First of all, technology has become much cheaper in the past 6 years (on average at least). And besides, who really has a hard drive measured in gigabytes anymore?
Strawman argument.
I'm sure this is in no way a strawman argument.
If anything, your conjecture is based on a strawman argument, because you are defending imaginary nodes (strawman) that would be blocked out of being a node because they can't run an imaginary node on on imaginary system with a hard drive that belongs in the 90s and internet that is basically quite literally smoke signals.

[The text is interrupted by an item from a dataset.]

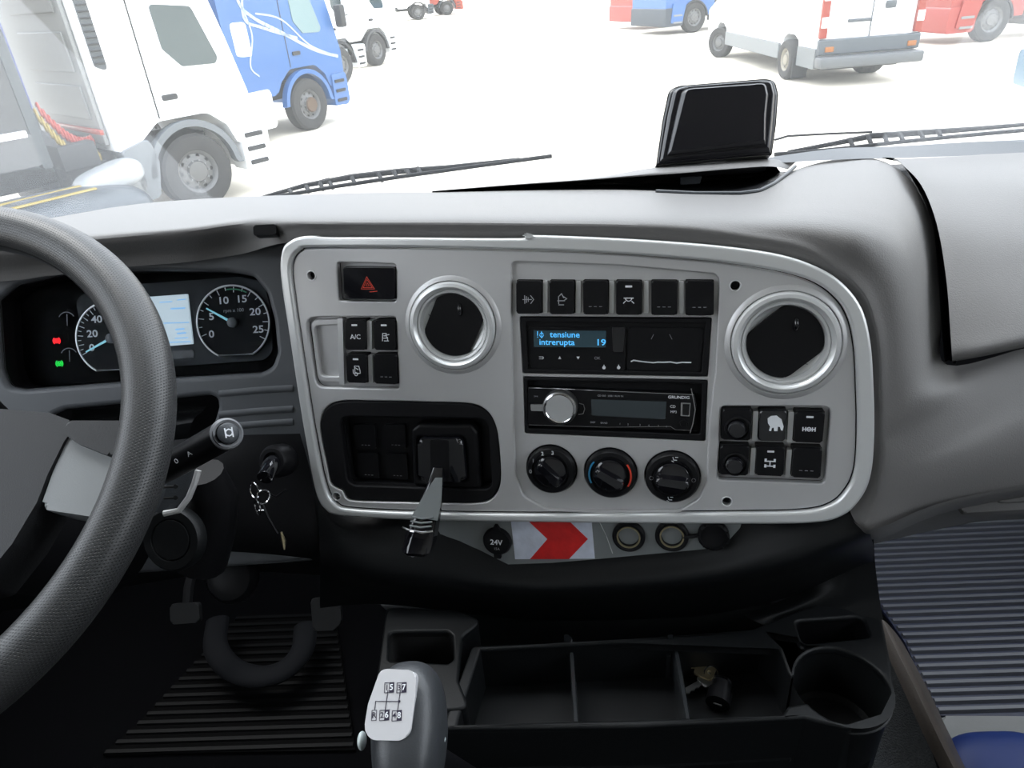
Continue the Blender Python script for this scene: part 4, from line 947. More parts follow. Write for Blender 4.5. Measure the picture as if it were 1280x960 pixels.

Any computer made after 2000 and even the most basic internet connection has no problem at all running a 20MB node. And with no problem at all I mean that it is barely noticeable that you are even running a node while at the same time actually using your computer for other tasks.
If anyone is having strawman arguments it's you, because you're using strawman nodes to back up your defense. I am talking about actual technology and actual nodes, that are not aaffected by larger block size in the slightest.
If you can find actual persons that actually will be affected by a larger blocksize, be my guest, I'd like to hear their testimonies.
And since no one is going to buy a hard drive of less than 1TB anyway (are they even sold anymore?) your argument is mood.
Yes, they're being sold and yes I plan to buy a 1/2 TB drive.
That's still plenty to run 20MB blocksize for several years, even if you falsely assume every single block is full. (and it's still a drive measured in terabytes)
Even worse with network. Does anyone seriously have a bandwidth so low that 266kb/s is a problem? (that would be 20MB blocks).
You obviously aren't factoring in the primary bottleneck, but let's go with this. How did you derive this number, i.e. by calculating what?
It's quite easy, you just divide the blocksize by the average time it takes to find a block. Obviously, you would need internet faster than that to be actually useful as a node, but on average your internet would use that amount of data. When a new block is found, it would for a few seconds use more bandwidth, followed by a couple of minutes of almost no activity at all. The point is though that 266kb/s is ridicilously small, and everyone has internet orders of magnitudes faster than that, so even for the most basic internet user, the network usage would not even be noticable.
And what is the primary bottleneck then? I'm sure memory won't be a problem with blocksizes smaller than a few gigabyte.